The first step is transparency in both hardware and software.

There is no room for trade secrets in any part of election processing. Patents are another thing, since they require full disclosure, they are not a problem.

This requires that every aspect of the processing must be open to inspection, not just by those approved by some authority, but by anyone.

I am not an open source zealot, but if there is any place for open source software and hardware, it is in the processing of elections where the result must be fair and, just as importantly, seen to be fair.

Once open, you can be assured that it will be attacked for free, but a reasonable bounty for provable attacks would not hurt to stimulate effort.

At some point, a judgment will have to be made that the system is secure enough for the next election. As you mentioned, no system is perfectly secure. It would be nice however, if the the electronic systems were more secure than the paper based ones, not just more incomprehensible to mere mortals.

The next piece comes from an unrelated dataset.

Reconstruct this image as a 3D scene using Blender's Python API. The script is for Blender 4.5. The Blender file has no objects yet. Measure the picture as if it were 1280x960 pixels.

Just as the manual procedures for handling votes must be established and public before the election and not subject to change the day of or the day after (as Democrats tried to do in Florida), the electronic voting procedures (software) must be established well before the date of the election.

This requires that the software be certified and the installation verifiable. To have more than minimal confidence, at least parts of the system must be implemented with physical security in mind, i.e. as a trusted platform.

It is clear that the existing proprietary systems can be easily gamed at various points in the process. It is not important whether they have actually been exploited or not. It is sufficient that it is known to be possible and practical. From that point, the result cannot be trusted because there is no electronic audit trail at the voting machine level.

Untrustworthy elections are corrosive to our democracy because they permit tampering to be rationalized by real or imagined tampering by opponents.

Although it would fall short of the ideal, if the resulting systems were only as well implemented, tested and reviewed as the software that drives web transactions at Amazon or in the FireFox browser, we would be far ahead of where we are today with the smoke and mirrors security of current voting systems.

After 2000, politicians responded with the quick, be-seen-to-be-doing-something fix. Shiny, expensive and ineffective technology was purchased to appease the uninitiated. We need to keep a blow torch to the behinds of the politicians to keep them moving in the direction of secure voting systems that are trustworthy.

BTW, as you point out, SHA1 has been compromised although the number of iterations is still on the scale that it would not be a threat today, it is one in the longer term and should be replaced with something, perhaps Tiger or Whirlpool or something not yet invented.